Für jedermann nachvollziehbar sollte es daher sein, dass man für die Realisierung allgemeiner Lebensrisiken strafrechtlich nicht haftet. Dieser Grundsatz gilt selbstverständlich auch dann, wenn man die Situation, aus der sich das allgemeine Lebensrisiko heraus entwickelt hat, gerade kausal herbeigeführt hat.

Festzuhalten ist somit, dass ein Geschehensablauf dem Täter objektiv nicht zurechenbar ist, wenn der Erfolg eine Folge eines atypischen Kausalverlaufs ist. Atypisch ist ein Geschehensablauf grundsätzlich dann, wenn er völlig außerhalb dessen liegt, was nach dem gewöhnlichen Lauf der Dinge und nach der allgemeinen Lebenserfahrung zu erwarten ist.

Zusammenfassend kann man sagen, dass die Lehre der objektiven Zurechnung gerade solche Fälle einer strafrechtlichen Sanktionierung entzieht, die so sehr außerhalb jeder Lebenserfahrung liegen, dass mit ihnen vernünftigerweise nicht gerechnet zu werden braucht. Ebenfalls werden Fälle erfasst, die außerhalb des menschlichen Beherrschungsvermögens liegen sowie Fälle mit ganz ungewöhnlichen, atypischen Schadensfolgen.14

Bei Dazwischentreten eines Dritten gilt hier Folgendes: Knüpft ein Dritter an eine Erstursache des Täters an und beseitigt deren Wirkung unter Eröffnung einer neuen Kausalreihe, die den Erfolg allein herbeiführt, so ist der Taterfolg dem Ersttäter nicht zuzurechnen.
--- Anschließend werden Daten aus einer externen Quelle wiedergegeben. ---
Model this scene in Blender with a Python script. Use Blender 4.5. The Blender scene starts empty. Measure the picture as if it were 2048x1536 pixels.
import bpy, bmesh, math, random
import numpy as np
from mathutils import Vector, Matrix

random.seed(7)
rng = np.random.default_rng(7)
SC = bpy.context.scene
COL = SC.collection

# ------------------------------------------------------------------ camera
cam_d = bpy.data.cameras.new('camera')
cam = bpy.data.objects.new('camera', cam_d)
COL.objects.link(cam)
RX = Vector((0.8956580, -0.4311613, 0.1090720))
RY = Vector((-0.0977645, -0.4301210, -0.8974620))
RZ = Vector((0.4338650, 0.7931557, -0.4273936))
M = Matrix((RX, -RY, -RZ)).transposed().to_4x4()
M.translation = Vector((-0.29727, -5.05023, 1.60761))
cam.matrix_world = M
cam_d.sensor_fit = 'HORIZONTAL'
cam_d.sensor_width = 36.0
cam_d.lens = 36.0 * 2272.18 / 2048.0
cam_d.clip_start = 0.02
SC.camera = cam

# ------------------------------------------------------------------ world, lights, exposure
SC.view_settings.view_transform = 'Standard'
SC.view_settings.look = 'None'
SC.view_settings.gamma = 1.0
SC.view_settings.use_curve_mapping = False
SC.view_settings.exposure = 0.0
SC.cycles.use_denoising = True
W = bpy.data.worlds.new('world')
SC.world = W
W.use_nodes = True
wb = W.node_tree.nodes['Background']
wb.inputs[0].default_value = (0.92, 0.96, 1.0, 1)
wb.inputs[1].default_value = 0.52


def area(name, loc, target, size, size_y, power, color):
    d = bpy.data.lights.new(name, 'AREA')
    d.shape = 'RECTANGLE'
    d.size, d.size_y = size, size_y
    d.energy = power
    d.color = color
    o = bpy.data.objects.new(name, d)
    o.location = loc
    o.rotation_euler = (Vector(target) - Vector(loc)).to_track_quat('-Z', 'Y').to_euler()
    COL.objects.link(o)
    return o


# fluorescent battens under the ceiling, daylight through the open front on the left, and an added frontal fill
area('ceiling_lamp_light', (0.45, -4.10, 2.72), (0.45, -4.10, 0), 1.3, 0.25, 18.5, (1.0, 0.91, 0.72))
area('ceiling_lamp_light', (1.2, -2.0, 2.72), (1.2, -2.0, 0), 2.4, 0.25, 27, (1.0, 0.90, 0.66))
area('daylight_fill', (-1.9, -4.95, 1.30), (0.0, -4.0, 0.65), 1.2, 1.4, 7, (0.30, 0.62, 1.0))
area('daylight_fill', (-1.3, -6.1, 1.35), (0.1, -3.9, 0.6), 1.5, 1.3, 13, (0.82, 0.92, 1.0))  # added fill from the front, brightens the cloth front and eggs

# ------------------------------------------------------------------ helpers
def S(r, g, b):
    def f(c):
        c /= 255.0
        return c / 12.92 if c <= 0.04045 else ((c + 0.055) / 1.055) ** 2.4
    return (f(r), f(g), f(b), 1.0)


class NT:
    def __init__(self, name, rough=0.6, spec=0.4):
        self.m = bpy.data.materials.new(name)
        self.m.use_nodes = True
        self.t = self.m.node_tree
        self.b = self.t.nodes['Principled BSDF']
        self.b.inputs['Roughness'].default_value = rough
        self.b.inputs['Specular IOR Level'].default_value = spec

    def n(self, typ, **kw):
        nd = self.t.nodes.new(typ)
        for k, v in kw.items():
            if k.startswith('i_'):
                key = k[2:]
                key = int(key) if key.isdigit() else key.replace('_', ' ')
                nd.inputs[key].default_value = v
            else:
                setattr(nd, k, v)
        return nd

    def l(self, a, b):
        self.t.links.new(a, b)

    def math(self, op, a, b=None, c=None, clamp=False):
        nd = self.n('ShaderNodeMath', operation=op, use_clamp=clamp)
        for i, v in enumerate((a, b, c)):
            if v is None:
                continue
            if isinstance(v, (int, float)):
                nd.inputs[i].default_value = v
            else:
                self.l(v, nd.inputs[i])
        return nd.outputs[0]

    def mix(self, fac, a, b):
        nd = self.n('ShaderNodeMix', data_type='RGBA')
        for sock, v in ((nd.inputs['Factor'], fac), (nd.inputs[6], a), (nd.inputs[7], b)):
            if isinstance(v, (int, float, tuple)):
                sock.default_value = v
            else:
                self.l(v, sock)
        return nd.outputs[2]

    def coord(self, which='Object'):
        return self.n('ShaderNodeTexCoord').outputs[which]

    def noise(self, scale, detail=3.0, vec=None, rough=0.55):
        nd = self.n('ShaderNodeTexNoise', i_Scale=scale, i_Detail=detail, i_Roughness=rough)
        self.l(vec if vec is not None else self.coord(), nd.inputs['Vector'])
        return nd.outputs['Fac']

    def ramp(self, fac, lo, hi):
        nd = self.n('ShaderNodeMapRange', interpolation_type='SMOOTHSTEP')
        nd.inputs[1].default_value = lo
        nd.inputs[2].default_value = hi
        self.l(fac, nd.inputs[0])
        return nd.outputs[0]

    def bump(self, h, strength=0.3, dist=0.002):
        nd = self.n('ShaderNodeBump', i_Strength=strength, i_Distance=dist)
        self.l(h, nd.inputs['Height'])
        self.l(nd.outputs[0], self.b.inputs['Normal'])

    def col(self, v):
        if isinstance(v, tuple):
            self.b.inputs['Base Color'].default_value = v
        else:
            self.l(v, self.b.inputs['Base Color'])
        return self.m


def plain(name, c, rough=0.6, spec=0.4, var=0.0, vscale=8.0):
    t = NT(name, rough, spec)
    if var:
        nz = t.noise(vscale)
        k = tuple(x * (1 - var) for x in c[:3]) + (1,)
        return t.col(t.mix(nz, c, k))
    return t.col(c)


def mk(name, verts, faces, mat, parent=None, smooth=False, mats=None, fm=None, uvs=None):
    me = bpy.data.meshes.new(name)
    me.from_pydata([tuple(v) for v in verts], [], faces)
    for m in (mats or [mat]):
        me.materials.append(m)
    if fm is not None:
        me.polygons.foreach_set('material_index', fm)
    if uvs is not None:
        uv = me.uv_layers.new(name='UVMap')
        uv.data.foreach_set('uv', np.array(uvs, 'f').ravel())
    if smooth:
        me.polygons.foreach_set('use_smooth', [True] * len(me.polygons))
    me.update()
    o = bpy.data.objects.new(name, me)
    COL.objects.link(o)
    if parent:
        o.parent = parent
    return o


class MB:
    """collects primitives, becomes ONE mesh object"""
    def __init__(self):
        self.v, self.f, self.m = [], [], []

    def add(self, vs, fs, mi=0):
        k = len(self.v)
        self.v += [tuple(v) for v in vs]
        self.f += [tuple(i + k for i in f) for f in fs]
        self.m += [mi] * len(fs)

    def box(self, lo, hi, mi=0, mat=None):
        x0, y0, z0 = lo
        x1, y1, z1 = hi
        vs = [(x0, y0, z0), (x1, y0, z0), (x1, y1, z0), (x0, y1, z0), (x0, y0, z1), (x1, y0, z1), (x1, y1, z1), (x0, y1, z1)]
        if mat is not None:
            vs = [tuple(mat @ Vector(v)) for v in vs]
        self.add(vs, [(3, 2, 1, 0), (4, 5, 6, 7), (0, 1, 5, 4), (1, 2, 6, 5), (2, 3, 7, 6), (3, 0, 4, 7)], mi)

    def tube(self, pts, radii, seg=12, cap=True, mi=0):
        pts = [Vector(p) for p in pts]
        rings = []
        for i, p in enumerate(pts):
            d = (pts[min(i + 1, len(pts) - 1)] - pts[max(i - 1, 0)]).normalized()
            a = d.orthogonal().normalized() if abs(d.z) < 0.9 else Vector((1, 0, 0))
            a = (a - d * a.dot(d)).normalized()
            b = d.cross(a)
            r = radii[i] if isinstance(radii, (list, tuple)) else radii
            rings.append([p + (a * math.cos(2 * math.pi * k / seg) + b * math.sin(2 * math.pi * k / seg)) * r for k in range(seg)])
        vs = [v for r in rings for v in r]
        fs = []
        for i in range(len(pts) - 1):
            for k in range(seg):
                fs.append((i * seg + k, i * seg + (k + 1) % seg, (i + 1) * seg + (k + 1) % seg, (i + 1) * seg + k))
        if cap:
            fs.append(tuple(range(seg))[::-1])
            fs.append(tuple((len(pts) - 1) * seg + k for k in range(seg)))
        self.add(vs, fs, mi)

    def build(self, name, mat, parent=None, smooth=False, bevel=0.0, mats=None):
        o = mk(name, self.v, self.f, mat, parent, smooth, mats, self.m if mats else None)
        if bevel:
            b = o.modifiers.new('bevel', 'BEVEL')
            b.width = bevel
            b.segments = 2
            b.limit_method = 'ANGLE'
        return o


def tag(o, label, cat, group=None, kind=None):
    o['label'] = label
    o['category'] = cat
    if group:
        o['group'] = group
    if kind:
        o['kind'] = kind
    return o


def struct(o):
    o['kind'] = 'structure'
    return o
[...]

Anders liegt es, wenn der Dritte nur an das Handeln des Ersttäters anknüpft, dieses also die Bedingung seines eigenen Eingreifens ist. Dann bleibt auch der Ersttäter für den Taterfolg verantwortlich.

Das gilt grundsätzlich auch, wenn ein rettender Dritter die Folgen der Tat des Erstverursachers abmildern möchte, dabei aber selbst zu Schaden kommt. Hier sind Fälle von „Rettern“ denkbar, z. B. dass ein Dritter in ein in Brand gesetztes Haus eilt, um dort Personen zu retten und selbst einer Rauchgasvergiftung erliegt. Anders dagegen ist die rechtliche Situation einzuschätzen, wenn es sich um „Berufsretter“ wie Rettungskräfte der Feuerwehr handelt, die zum Einschreiten rechtlich verpflichtet sind und ihr Berufsrisiko freiwillig übernommen haben.

2. Subjektiver Tatbestand

Auch der subjektive Tatbestand muss erfüllt sein, der Täter muss also vorsätzlich gehandelt haben.

Strafbar ist gemäß § 15 StGB nur vorsätzliches Handeln, wenn nicht das Gesetz fahrlässiges Handeln ausdrücklich mit Strafe bedroht.

Der Vorsatz enthält dabei ein Wissens- und ein Willenselement.15

Vorsatz bedeutet also der Wille zur Verwirklichung eines Straftatbestandes in Kenntnis aller seiner objektiven Tatumstände,16 („Wissen und Wollen“). Der Vorsatz selbst muss bei Vornahme der tatbestandlichen Ausführungshandlung vorliegen.17

Merke:
In manchen strafrechtlichen Tatbeständen werden noch zusätzliche subjektive Merkmale verlangt, wie etwa beim Diebstahl die Zueignungsabsicht. Diese sind Bestandteil des subjektiven Unrechtstatbestandes und werden selbständig neben dem „normalen“ Vorsatz geprüft.